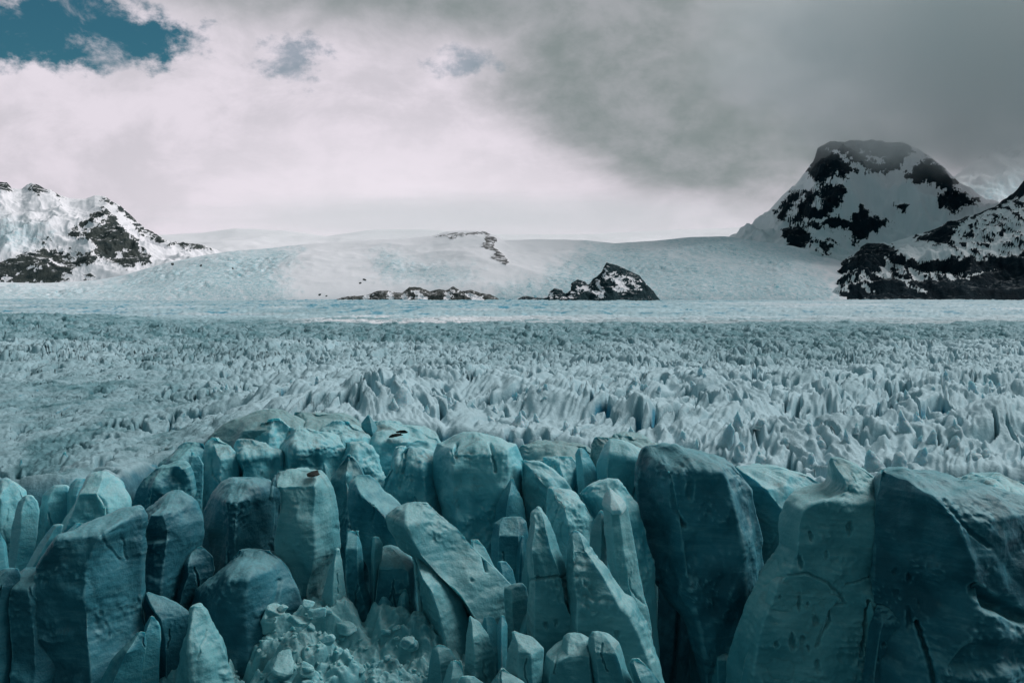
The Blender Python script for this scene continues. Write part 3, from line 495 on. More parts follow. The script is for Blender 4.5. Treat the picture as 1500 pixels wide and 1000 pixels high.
# ---------------------------------------------------------------- the glacier sheet
EP = [-200, 0, 150, 230, 300, 450, 700, 900, 1000, 1080, 1200, 1350, 1450, 1700]
EY = [161, 161, 162, 184, 198, 207, 205, 201, 194, 184, 174, 174, 178, 172]
ER = [704, 702, 700, 672, 640, 611, 628, 648, 666, 690, 700, 694, 682, 690]
def sheet(X, Y, fine=True):
    px = CX + F * X / Y
    ye = np.interp(px, EP, EY); ze = ray(px, np.interp(px, EP, ER))[1] * ye
    base = -27.5
    z = ze + (base - ze) * sst(0, 150, Y - ye)
    z = z + 2.6 * fbm(X / 75, Y / 75, 0, 3, 2) * sst(0, 40, Y - ye)
    for qx, qy, rx, ry, dep in [(-10, 250, 10, 20, 11), (76, 238, 12, 20, 11), (-62, 266, 10, 14, 6), (30, 262, 10, 10, 5.), (44, 262, 7, 10, 5), (-88, 170, 10, 12, 3), (108, 262, 9, 12, 4.5), (-36, 250, 10, 9, 3)]:
        z = z - dep * np.exp(-((X - qx) / rx) ** 2 - ((Y - qy) / ry) ** 2)
    for qx, qy, rx, ry, dep in [(14, 246, 9, 20, 4.5), (-30, 238, 9, 16, 3.), (98, 226, 12, 20, 4.), (54, 232, 10, 18, 4.), (34, 222, 14, 10, 3.), (96, 205, 22, 9, 3.2), (60, 203, 18, 9, 2.5), (-45, 224, 18, 9, 2.)]:
        z = z + dep * np.exp(-((X - qx) / rx) ** 2 - ((Y - qy) / ry) ** 2)
    left = sst(470, 200, px) * sst(420, 260, Y)                                      # streaked smooth area at the left
    wx = 5 * fbm(X / 22, Y / 22, 0, 3, 21); wy = 7 * fbm(X / 22, Y / 22, 5, 3, 22)
    u, v = X + wx, Y + wy
    side = np.where(X < -10 + .0 * Y, -1, 1) * .55 * sst(330, 230, Y)
    a = u + side * v * .35
    F1, F2, R, ox, oy = vor(a / 4.2, v / 9.5, 11)
    q = F2 - F1; crack = sst(.0, .22, q)
    b1 = crack * (.45 + .55 * R[0] + (R[1] - .5) * 1.6 * ox + (R[2] - .3) * 1.2 * oy)
    G1, G2, R2, px2, py2 = vor(a / 1.7 + 3.3, v / 3.6, 31)
    b2 = sst(.0, .4, G2 - G1) * (.3 + .7 * R2[0] + (R2[1] - .5) * 1.4 * px2 + (R2[2] - .3) * py2)
    H1, H2, R3, ax3, ay3 = vor(u / 13, v / 26, 51)
    b3 = sst(0, .25, H2 - H1) * (.3 + R3[0])
    mid = sst(420, 250, Y)
    far = sst(720, 960, Y)
    rg_ = .3 + 1.0 * sst(-.35, .5, fbm(X / 40, Y / 34, 0, 3, 81))
    sw = np.abs(noise((.85 * X + .5 * Y) / 46 + .3 * noise(X / 25, Y / 25, 0, 84), (.85 * Y - .5 * X) / 30 + .3 * noise(X / 20, Y / 20, 0, 82), 0, 83)); sw = (1 - 2.0 * sw) * mid * (1 - left) * sst(0, 25, Y - ye)
    # long thin fins running down the swells, leaning right on most of the field and left beside the troughs
    def fins(sd, k):
        a = X - sd * (Y - 200) + 2.2 * noise(X / 9, Y / 14, 0, 90 + k) + .7 * noise(X / 2.6, Y / 5, 0, 93 + k)
        br = .7 + .6 * sst(-.5, .5, noise(X / 2.2, Y / 3.4, 0, 97 + k))
        f_ = (1 - 2.2 * np.abs(noise(a / 1.45, Y / 13, 0, 100 + k))) * br + .3 * (1 - 2.2 * np.abs(noise(a / .8, Y / 6, 0, 103 + k)))
        g_ = sst(-.05, .15, noise(X / 17, Y / 21, 0, 106 + k) + .35 * noise(X / 6, Y / 7, 0, 112 + k))
        sl = sst(.2, .05, np.abs(noise(a / 3.6, Y / 12, 0, 109 + k))) * g_
        return f_, sl
    fa, sa = fins(.42, 0); fb_, sb_ = fins(-.34, 40)
    wl = np.clip(np.exp(-((X + 24) / 11) ** 2) + np.exp(-((X - 62) / 9) ** 2) + np.exp(-((X + 85) / 14) ** 2), 0, 1); wl = sst(.3, .6, wl)
    fin = fa * (1 - wl) + fb_ * wl; slit = sa * (1 - wl) + sb_ * wl
    A1 = (.5 + 2.3 * sst(260, 420, Y)) * (1 - .55 * left) * (1 - .55 * far) * rg_; A2 = (.12 + .95 * sst(260, 420, Y)) * (1 - .4 * left) * (1 - .7 * far); A3 = (1.3 + 1.7 * sst(300, 450, Y)) * (1 - .6 * left) * (1 - .5 * far)
    AF = .95 * (1 - .75 * left) * sst(600, 330, Y) * (.45 + .55 * rg_)
    strk = left * ridged((X + .8 * Y) / 9, (Y - .5 * X) / 2.6 + .5 * noise(X / 7, Y / 7, 0, 66), 0, 3, 65)
    slit = slit * (1 - .6 * left) * sst(700, 420, Y)
    d = A1 * b1 + A2 * b2 + A3 * b3 - .6 * (A1 + A2 + A3) + AF * fin + 5.5 * sw - 6.5 * slit + .15 * ridged(X / 1.9, Y / 3.5, 0, 3, 61) + .6 * strk
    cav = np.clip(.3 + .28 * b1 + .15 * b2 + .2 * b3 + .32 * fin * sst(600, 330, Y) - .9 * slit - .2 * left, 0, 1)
    edge = sst(-2, 10, Y - ye)
    z = z + d * (.6 + .4 * edge)
    uu = np.maximum(ye - Y, 0); z = np.where(Y < ye, ze - 2.6 * uu * uu / (uu + 9) + d * .6, z)
    z = np.maximum(z, -76 + .3 * d)
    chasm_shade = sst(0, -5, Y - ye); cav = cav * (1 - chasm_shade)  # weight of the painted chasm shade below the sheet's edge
    # bands of the far plain
    z = z + 12 * np.exp(-((Y - 780) / 230) ** 2) * sst(-250, -440, X + 30 * noise(X / 90, Y / 90, 0, 44))
    dirt = sst(500, 640, Y) * sst(1250, 860, Y) * .95 + .8 * sst(300, 430, Y) * sst(1250, 860, Y) * sst(-.2, .6, noise(X / 90, Y / 120, 0, 7) + .25)  # mid-field band, crevasse shade painted in together with dirt
    dirt = dirt + left * (.75 + .4 * sst(0., .45, fbm((X + .5 * Y) / 16, (Y - .5 * X) / 4, 0, 4, 3))) + .25 * sst(.15, .5, fbm(X / 26, Y / 40, 0, 4, 13))
    dirt = np.clip(dirt, 0, 1) * (.6 + .4 * sst(-.3, .4, fbm(X / 12, Y / 24, 0, 4, 9)))
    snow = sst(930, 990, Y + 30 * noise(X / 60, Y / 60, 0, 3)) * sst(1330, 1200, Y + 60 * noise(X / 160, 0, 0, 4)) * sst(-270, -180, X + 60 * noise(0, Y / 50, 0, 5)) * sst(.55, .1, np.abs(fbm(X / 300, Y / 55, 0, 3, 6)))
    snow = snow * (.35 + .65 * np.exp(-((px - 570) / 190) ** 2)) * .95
    return z, cav, np.clip(dirt, 0, 1), np.clip(snow, 0, 1), chasm_shade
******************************
Required task: Which lines in the listing above hold the word "snow"? Show each of them.

Answer for this exercise:
    snow = sst(930, 990, Y + 30 * noise(X / 60, Y / 60, 0, 3)) * sst(1330, 1200, Y + 60 * noise(X / 160, 0, 0, 4)) * sst(-270, -180, X + 60 * noise(0, Y / 50, 0, 5)) * sst(.55, .1, np.abs(fbm(X / 300, Y / 55, 0, 3, 6)))
    snow = snow * (.35 + .65 * np.exp(-((px - 570) / 190) ** 2)) * .95
    return z, cav, np.clip(dirt, 0, 1), np.clip(snow, 0, 1), chasm_shade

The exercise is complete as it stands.